バンク・オブ・アメリカ・メリルリンチの調査によると、アライド・ドメックに対してペルノ・リカールは14.7倍相当を支払った。
シーグラムに対しては、ペルノ・リカールは9.8倍、ディアジオは12.9倍を支払った。
さらにこれら案件では、醸造の過程で十分なシナジー効果があった。一方、サントリーHDのビーム社買収ではこれがごくわずかだ。
ディアジオとペルノ・リカールはその気になればビーム社買収の資金を調達できるかもしれない。たとえばディアジオのケースだと、借り入れを通じて100億ドル超を調達でき、株主からも資金を集めればいい。
ただ、それは背伸びだろう。公開企業ではないサントリーHDは、買収で3%のリターンを確保できる。まさに「やってみなはれ」だ。
*見出しを修正し、記事の体裁を整えて再送します。
●背景となるニュース
*サントリーHDは、負債含み米ビーム社を160億ドルで買収する。世界のスピリッツ市場でのシェアは第3位となる。
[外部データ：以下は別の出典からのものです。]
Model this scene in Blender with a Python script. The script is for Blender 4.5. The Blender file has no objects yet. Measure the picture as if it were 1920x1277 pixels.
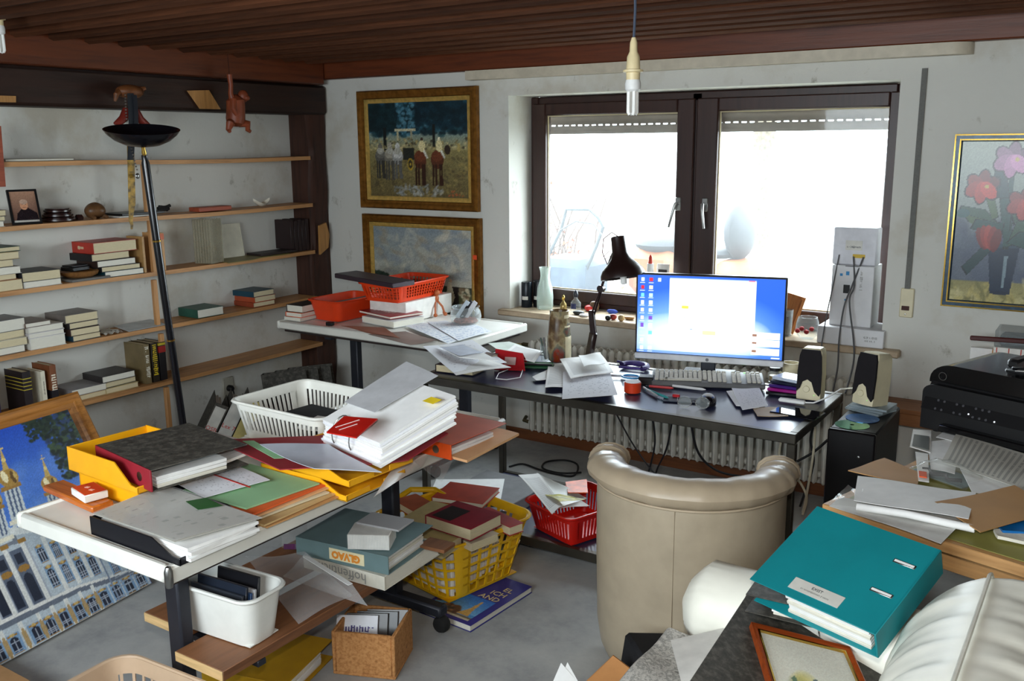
import bpy, bmesh, math, random
import numpy as np
from mathutils import Vector, Matrix
random.seed(11)
SC = bpy.context.scene
COL = SC.collection
# ---------------------------------------------------------------- camera
YAW, PIT, ROLL, FPX, CAMZ = math.radians(-33.143), math.radians(11.853), math.radians(-.429), 1749., 1.7
def cam_basis():
    f = Vector((math.sin(YAW)*math.cos(PIT), math.cos(YAW)*math.cos(PIT), -math.sin(PIT)))
    r = Vector((math.cos(YAW), -math.sin(YAW), 0)); u = r.cross(f)
    c, s = math.cos(ROLL), math.sin(ROLL)
    return c*r+s*u, -s*r+c*u, f
CR, CU, CF = cam_basis()
CPOS = Vector((0, 0, CAMZ))
cam_d = bpy.data.cameras.new('camera'); cam = bpy.data.objects.new('camera', cam_d); COL.objects.link(cam)
cam.matrix_world = Matrix(((CR.x, CU.x, -CF.x, 0), (CR.y, CU.y, -CF.y, 0), (CR.z, CU.z, -CF.z, CAMZ), (0, 0, 0, 1)))
cam_d.sensor_width = 36; cam_d.sensor_fit = 'HORIZONTAL'; cam_d.lens = FPX/1920*36; cam_d.clip_start = .02
SC.camera = cam
def at(px, py, z=None, X=None, Y=None):
    """the point of the place seen at a pixel of the photograph, on a level, or on a wall-parallel plane"""
    d = CR*((px-960)/FPX) - CU*((py-638.5)/FPX) + CF
    if z is not None: k = (z-CAMZ)/d.z
    elif X is not None: k = X/d.x
    else: k = Y/d.y
    return CPOS + d*k
# ---------------------------------------------------------------- light and exposure
SC.view_settings.view_transform = 'Standard'
try: SC.view_settings.look = 'None'
except Exception: pass
SC.view_settings.exposure = -0.1; SC.view_settings.gamma = 1.0; SC.view_settings.use_curve_mapping = False
SC.cycles.use_denoising = True
SC.cycles.max_bounces = 8; SC.cycles.diffuse_bounces = 4; SC.cycles.glossy_bounces = 3
SC.cycles.transparent_max_bounces = 16; SC.cycles.transmission_bounces = 6
SC.cycles.caustics_reflective = False; SC.cycles.caustics_refractive = False
SC.cycles.sample_clamp_indirect = 6
W = bpy.data.worlds.new('overcast_sky'); SC.world = W; W.use_nodes = True
bg = W.node_tree.nodes['Background']; bg.inputs[0].default_value = (.83, .935, 1, 1); bg.inputs[1].default_value = 17.0
def area(name, loc, to, sx, sy, power, col):
    l = bpy.data.lights.new(name, 'AREA'); l.shape = 'RECTANGLE'; l.size = sx; l.size_y = sy; l.energy = power; l.color = col
    o = bpy.data.objects.new(name, l); COL.objects.link(o); o.location = loc
    o.rotation_euler = (Vector(to)-Vector(loc)).to_track_quat('-Z', 'Y').to_euler()
    return o
YB, XW, XR, YR, ZC = 4.458, -4.48, 1.6, -.9, 2.21          # back wall, left wall, right wall, rear wall, ceiling
fl = bpy.data.lights.new('camera_flash', 'SPOT'); fl.energy = 85; fl.spot_size = math.radians(95); fl.spot_blend = .6; fl.shadow_soft_size = .03; fl.color = (1, .96, .9)
flo = bpy.data.objects.new('camera_flash', fl); COL.objects.link(flo); flo.location = CPOS+CU*.13+CF*.02
flo.rotation_euler = CF.to_track_quat('-Z', 'Y').to_euler()
# ---------------------------------------------------------------- materials
def lin(c):
    return tuple(((v/255)/12.92 if v/255 <= .04045 else ((v/255+.055)/1.055)**2.4) for v in c[:3])+(1,)
MATS = {}
def _new(name):
    m = bpy.data.materials.new(name); m.use_nodes = True
    return m, m.node_tree.nodes, m.node_tree.links, m.node_tree.nodes['Principled BSDF']
def _noise(n, l, scale, detail=4, stretch=(1, 1, 1), coord='Object', rough=.55):
    tc = n.new('ShaderNodeTexCoord'); mp = n.new('ShaderNodeMapping'); mp.inputs['Scale'].default_value = stretch
    l.new(tc.outputs[coord], mp.inputs[0]); t = n.new('ShaderNodeTexNoise'); t.inputs['Scale'].default_value = scale
    t.inputs['Detail'].default_value = detail; t.inputs['Roughness'].default_value = rough
    l.new(mp.outputs[0], t.inputs['Vector']); return t
def _ramp(n, l, src, stops):
    r = n.new('ShaderNodeValToRGB'); e = r.color_ramp.elements
    while len(e) > len(stops): e.remove(e[-1])
    while len(e) < len(stops): e.new(.5)
    for el, (p, c) in zip(e, stops): el.position = p; el.color = c
    l.new(src, r.inputs[0]); return r
def _bump(n, l, src, b, strength, dist=.01):
    q = n.new('ShaderNodeBump'); q.inputs['Strength'].default_value = strength; q.inputs['Distance'].default_value = dist
    l.new(src, q.inputs['Height']); l.new(q.outputs[0], b.inputs['Normal'])
def mat(name, rgb, rough=.6, metal=0, var=.08, scale=18, bump=0, stretch=(1, 1, 1), spec=.4, trans=0, alpha=1, emit=0, coat=0):
    if name in MATS: return MATS[name]
    m, n, l, b = _new(name); c = lin(rgb)
    b.inputs['Roughness'].default_value = rough; b.inputs['Metallic'].default_value = metal
    b.inputs['Specular IOR Level'].default_value = spec; b.inputs['Transmission Weight'].default_value = trans
    b.inputs['Alpha'].default_value = alpha; b.inputs['Coat Weight'].default_value = coat
    if var or bump:
        t = _noise(n, l, scale, stretch=stretch)
        lo = tuple(v*(1-var*1.6) for v in c[:3])+(1,); hi = tuple(min(1, v*(1+var)) for v in c[:3])+(1,)
        r = _ramp(n, l, t.outputs[0], [(.3, lo), (.7, hi)]); l.new(r.outputs[0], b.inputs['Base Color'])
        if bump: _bump(n, l, t.outputs[0], b, bump)
    else: b.inputs['Base Color'].default_value = c
    if emit:
        b.inputs['Emission Color'].default_value = c; b.inputs['Emission Strength'].default_value = emit
    MATS[name] = m; return m
def wood(name, a, b_, scale=6, axis='x', rough=.5, bump=.15, spec=.4):
    if name in MATS: return MATS[name]
    m, n, l, b = _new(name); st = {'x': (.6, 9, 9), 'y': (9, .6, 9), 'z': (9, 9, .6)}[axis]
    t = _noise(n, l, scale, 6, st, rough=.65)
    r = _ramp(n, l, t.outputs[0], [(.25, lin(b_)), (.5, lin(a)), (.75, lin([min(255, v*1.12) for v in a]))])
    l.new(r.outputs[0], b.inputs['Base Color']); b.inputs['Roughness'].default_value = rough; b.inputs['Specular IOR Level'].default_value = spec
    _bump(n, l, t.outputs[0], b, bump, .004); MATS[name] = m; return m
def speckle(name, stops, scale=60, rough=.8, bump=.2, detail=6, stretch=(1, 1, 1), dist=.004):
    if name in MATS: return MATS[name]
    m, n, l, b = _new(name); t = _noise(n, l, scale, detail, stretch, rough=.7)
    r = _ramp(n, l, t.outputs[0], [(p, lin(c)) for p, c in stops]); l.new(r.outputs[0], b.inputs['Base Color'])
    b.inputs['Roughness'].default_value = rough; b.inputs['Specular IOR Level'].default_value = .25
    if bump: _bump(n, l, t.outputs[0], b, bump, dist)
    MATS[name] = m; return m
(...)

*サントリーHDはビーム社に対し、1株あたり83.5ドルを支払う。これはビーム社の1月10日終値に25%のプレミアムを上乗せした水準で、同社の9月終了の年度のEBITDAで20倍以上。
*ビーム社とサントリーのスピリッツ事業を合わせた売上高は43億ドルを超える。
*筆者は「ReutersBreakingviews」のコラムニストです。本コラムは筆者の個人的見解に基づいて書かれています。